Gravity is tested down to a scale smaller than the thickness of a human hair

Gravity was the first force of nature to be realized, and in the centuries since we first cracked the code of that all-pervasive pulling power, scientists have continually come up with clever ways to test our understanding. And it’s no surprise why: the discovery of a new wrinkle in the gravitational force could open up vistas of new physics, and maybe even the nature of reality itself.

One of the most fundamental aspects of gravity is the way that it weakens with distance in a very specific way. For every doubling of the distance, the gravitational force diminishes by a quarter. Quadruple the distance, and the strength of the gravitational interaction is only a mere sixteenth of what it was before.

This is known as the 1/r^2 property (the “r” measures the distance in formulas relating to gravity) and was one of the first things scientists deduced about gravity – before we even fully understood it as a universal law of nature.

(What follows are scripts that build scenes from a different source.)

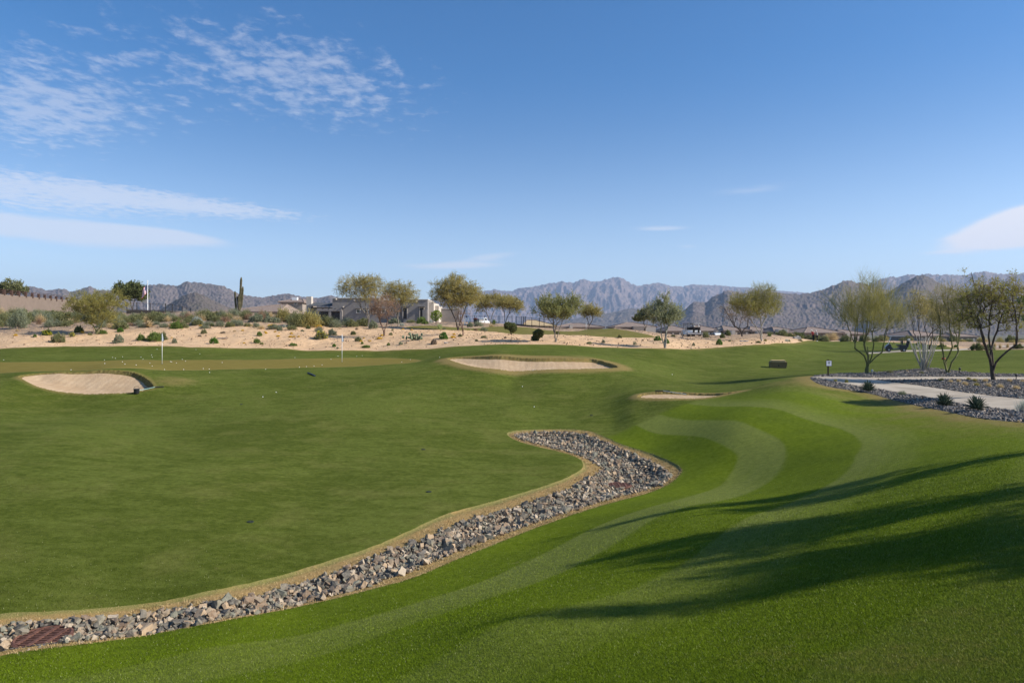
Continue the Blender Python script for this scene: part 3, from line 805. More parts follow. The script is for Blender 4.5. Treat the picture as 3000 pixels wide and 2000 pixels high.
def desert_litter():
    rng = np.random.default_rng(18); N = 26000
    y = rng.uniform(57, 96, N); x = rng.uniform(-.8, .55, N) * y
    k = (near(P_DESERT, x, y, 4) < -.15) & (near(P_GREEN2, x, y, 2) > .3) & (perlin(x * .25, y * .25) + .5 * perlin(x * .9, y * .9) + rng.normal(0, .25, N) > -.02)
    x, y = x[k][:4500], y[k][:4500]; s = rng.uniform(.02, .05, len(x)) * rng.choice([.8, 1, 1, 1.9], len(x))
    m = NT('desert_stone'); t = m.attr('tint'); m.bsdf(m.mix(t, (.20, .13, .08), (.50, .37, .25)), .95, .1)
    joined_rocks('desert_gravel', np.stack([x, y, H(x, y) + s * .3], -1), s, rng, m.m, 'scattered small stones on the tan desert bed', shapes=CHIPS)
desert_litter()
# ------------------------------------------------------------------ trees
def bark(name, a, b):
    if name in MATS: return MATS[name]
    m = NT(name); p = m.obc()
    n = m.noise(m.mapping(p, (6, 6, 1.5)), 3.0, 5, .65)
    m.bsdf(m.mix(m.ramp(n, .35, .65), a, b), .9, .15, m.bump(n, .5, .02))
    MATS[name] = m.m; return m.m
def leafmat(name, a, b, trans=.4):
    """two leaf colours shared out leaf by leaf"""
    if name in MATS: return MATS[name]
    m = NT(name); t = m.attr('tint')
    a, b = (tuple(min(.8, v * 1.85) for v in q) for q in (a, b))
    c = m.mix(t, a, b)
    s = m.bsdf(c, .6, .2)
    tr = m.n('ShaderNodeBsdfTranslucent', {'Color': c})
    mx = m.n('ShaderNodeMixShader', {0: trans, 1: s.outputs[0], 2: tr.outputs[0]})
    m.t.links.new(mx.outputs[0], m.out.inputs[0])
    MATS[name] = m.m; return m.m

def grow(rng, stems, blobs, n_attr, seg=.35, tip=.006, expo=2.02, up=.0, wob=.12, shell=2.4, limbs=9):
    P = [np.array([0, 0, -.12])]; par = [-1]; low = [True]; ends = []; forced = []
    for s in stems:
        s = np.array(s, float); prev = 0
        k = max(4, int(np.linalg.norm(s) / .3))
        lat = rng.normal(0, wob, 3) * np.linalg.norm(s) * .5
        bow = np.array([s[0], s[1], 0]) * -.25
        for i in range(1, k + 1):
            t = i / k
            q = s * t + (lat + bow) * math.sin(math.pi * t) + rng.normal(0, .02, 3)
            q[2] = max(q[2], s[2] * t * .9)
            P.append(q); par.append(prev); low.append(t < .85); prev = len(P) - 1
        ends.append(prev); forced.append((prev, 5.0))
    # main limbs rise in a V from the forks up into the crown
    bl = [b for b in blobs]
    for q in range(limbs):
        b = bl[q % len(bl)]; d = rng.normal(size=3); d /= np.linalg.norm(d); d[2] = abs(d[2]) * .8
        e = np.array(b[:3]) + d * np.array(b[3:6]) * rng.uniform(.35, .75)
        j = min(ends, key=lambda k: np.linalg.norm((P[k] - e)[:2]) + rng.uniform(0, .4)); p0 = P[j]
        if e[2] < p0[2] + .3: continue
        L = np.linalg.norm(e - p0); k = max(4, int(L / .3)); prev = j
        c = p0 + np.array([(e - p0)[0] * .30, (e - p0)[1] * .30, (e - p0)[2] * .45]) + rng.normal(0, .06 * L, 3)
        for i in range(1, k + 1):
            t = i / k; P.append((1 - t) ** 2 * p0 + 2 * t * (1 - t) * c + t * t * e + rng.normal(0, .012 * L, 3) * (t < 1)); par.append(prev); low.append(t < .12); prev = len(P) - 1
        forced.append((prev, 2.6))
    vol = np.array([b[3] * b[4] * b[5] for b in blobs]); vol /= vol.sum()
    A = []
    for i in rng.choice(len(blobs), n_attr, p=vol):
        b = blobs[i]; d = rng.normal(size=3); d /= np.linalg.norm(d)
        A.append(np.array(b[:3]) + d * np.array(b[3:6]) * rng.uniform(0, 1) ** (1 / shell))
    A = np.array(A); A = A[np.argsort(np.linalg.norm(A * [1, 1, .8], axis=1))]
    tips = []
    PA = np.zeros((60000, 3)); PA[:len(P)] = P; n = len(P)
    LOW = np.zeros(60000, bool); LOW[:n] = low; PAR = np.zeros(60000, int); PAR[:n] = par
    for a in A:
        dv = PA[:n] - a
        d = np.sqrt((dv ** 2).sum(1)) + .8 * np.maximum(dv[:, 2], 0) + LOW[:n] * 3
        j = int(np.argmin(d)); p0 = PA[j]
        L = np.linalg.norm(a - p0); k = int(np.clip(round(L / seg), 1, 8))
        pd = p0 - PA[PAR[j]] if PAR[j] >= 0 else np.array([0, 0, 1.])
        pd = pd / (np.linalg.norm(pd) + 1e-9)
        c = p0 + pd * L * .45 + np.array([0, 0, up * L])
        prev = j
        for i in range(1, k + 1):
            t = i / k
            q = (1 - t) ** 2 * p0 + 2 * t * (1 - t) * c + t * t * a + rng.normal(0, .03 * L, 3) * (t < 1)
            PA[n] = q; PAR[n] = prev; prev = n; n += 1
        tips.append(n - 1)
    PA = PA[:n]; PAR = PAR[:n]
    ch = np.zeros(n); isleaf = np.ones(n, bool); isleaf[PAR[1:]] = False
    acc = np.where(isleaf, tip ** expo, 0.0)
    for j, k in forced: acc[j] += (tip * k) ** expo
    for i in range(n - 1, 0, -1):
        acc[PAR[i]] += acc[i]
    R = acc ** (1 / expo)
    return PA, PAR, R, np.array(tips)

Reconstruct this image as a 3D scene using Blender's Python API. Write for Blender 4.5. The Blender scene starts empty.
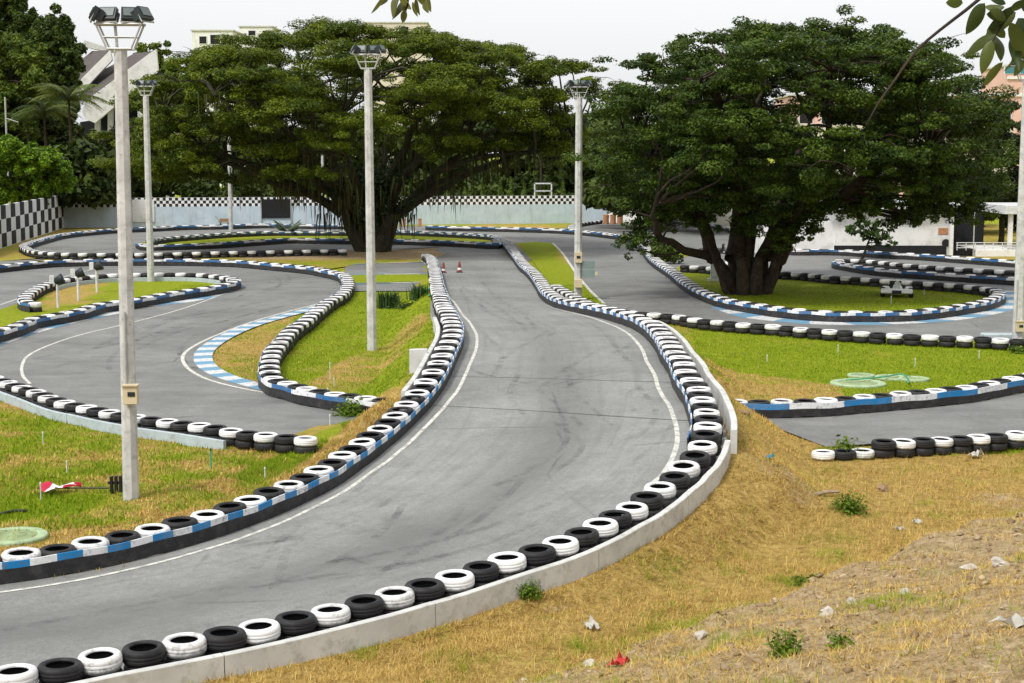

This behavior isn’t quite accurate at all scales. Near a massive object like the sun or a black hole, gravity doesn’t exactly obey the 1/r^2 rule; it’s different, just a tiny bit. This difference isn’t really noticeable in our solar system, with the noticeable exception of Mercury. This discrepancy eventually led to the development of Einstein’s general theory of relativity – a breakthrough in our understanding of reality.

But outside of extreme gravitational environments, gravity should still go as 1/r^2, and as far as we can tell, it does.
Scientists are extremely interested, however, in the machinations of gravity at extremely tiny scales. There, deviations from the known laws might tell us how the universe behaves at sub-sub-subatomic scales. 

For example, if our universe has extra spatial dimensions (a key feature of string theory) that are small and curled on themselves, it might affect gravity. We couldn’t hope to probe the actual scale of those dimensions, but they might have a ripple-effect to something we can actually measure.

And so, scientists are devising clever contraptions to measure gravity at teensy-tiny scales, such as the latest probe developed by researchers at the University of Washington. They used two heavy, rotating plates with notches cut out at specific intervals. By rapidly spinning the disks close together, the physicists could measure the gravitational influence of one disk on the other.

The result? Gravity obeys 1/r^2 down to a scale at least 50 micrometers – that’s the width of a human hair.